Most pensions smooth out their returns over five years or more, so that one good or bad year isn’t going to move things that much. That makes sense, because they’re trying to game out likely returns over a time horizon of about 30 years.
If things keep going up, that obviously solves a lot of problems. But pension plans typically expect returns that are overly optimistic – generally counting on gains of about 7 percent a year. Let’s say they fall short and only gain 2 percent. That means the next year they still will have to gain 7 percent – plus the 5 percent they missed the previous year, plus interest.
Having to keep chasing optimist projections is one reason why so many pension plans fall short. “To really manage these pension funds right, it’s not just one year,” Gilroy says. “You need to keep the fiscal discipline to make your contributions over the long run to maintain solvency.”
What Governors Are Planning
Maintaining discipline has been hard. When pension plans have a good year, as in 2021, there’s a temptation for legislators to skip contributions. This would be akin to an individual seeing her retirement account gain $10,000 and figuring she can skip that year’s $5,000 contribution.

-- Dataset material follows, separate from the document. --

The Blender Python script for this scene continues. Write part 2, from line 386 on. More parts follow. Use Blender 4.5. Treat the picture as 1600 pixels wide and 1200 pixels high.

The problem is that you have to maximize your gains in good years, not fritter them away, because inevitably you’re going to have to make up for bad years at some point. “When politicians have a lot of money around, they tend not to put it in the fund,” says the Urban Institute’s Johnson. “When things are bad, they kick the burden down the road and let future taxpayers worry about it.”
Scared by trillion-dollar deficits, states have generally gotten better about making their contributions in recent years. With healthy budgets, there’s an effort in many places to do more of the same. Last year, the Texas Legislature authorized $510 million a year in additional funding for the state’s employee retirement system through 2054 to address its $15 billion shortfall.
Like any number of such moves in recent years, the Texas bill stripped benefits from new hires, in this case enrolling them in a cash-balance plan akin to a 401(k) account. “Sometimes benefits for new hires are quite paltry,” Johnson says. “It really calls into question the type of retirement security workers are going to get, even if they spend a number of years in the plans.”
Other states are looking to make additional investments in sagging pension plans this year. Last week, the Vermont House approved a pension overhaul that includes an additional $200 million payment. In Rhode Island, Democratic Gov. Daniel McKee has called for $62 million to help make up for deferred contributions from prior years. Missouri Republican Gov. Mike Parson wants to make an additional $500 million payment.
But it’s an election year for most governors and some will be unable to resist the temptations to hand out goodies. Michigan Democrat Gretchen Whitmer, for example, wants to end the state tax on pension benefits, while Georgia Republican Brian Kemp would like to offer a substantial inflation bump to pensioners. “You have to make sure that when funds are flush they are not all of a sudden promising more benefits,” Winkelmann says.
Some plans have made smart moves with last year’s great returns. States including Arizona, California, Maryland and New York have all lowered their expected rate of return – in Maryland’s case, from 7.4 percent to 6.8 percent. That may not sound like a lot, but the lower the expected returns, the easier it is to make the target.
It’s a good idea, but it’s painful. Pretending that large returns are inevitable lowers the amount of cash that states have to put away. But that’s one big reason they’re collectively still short.
It was great for states to enjoy big returns last year, but it was just one pearl in a long strand of good news their pension plans will ultimately need.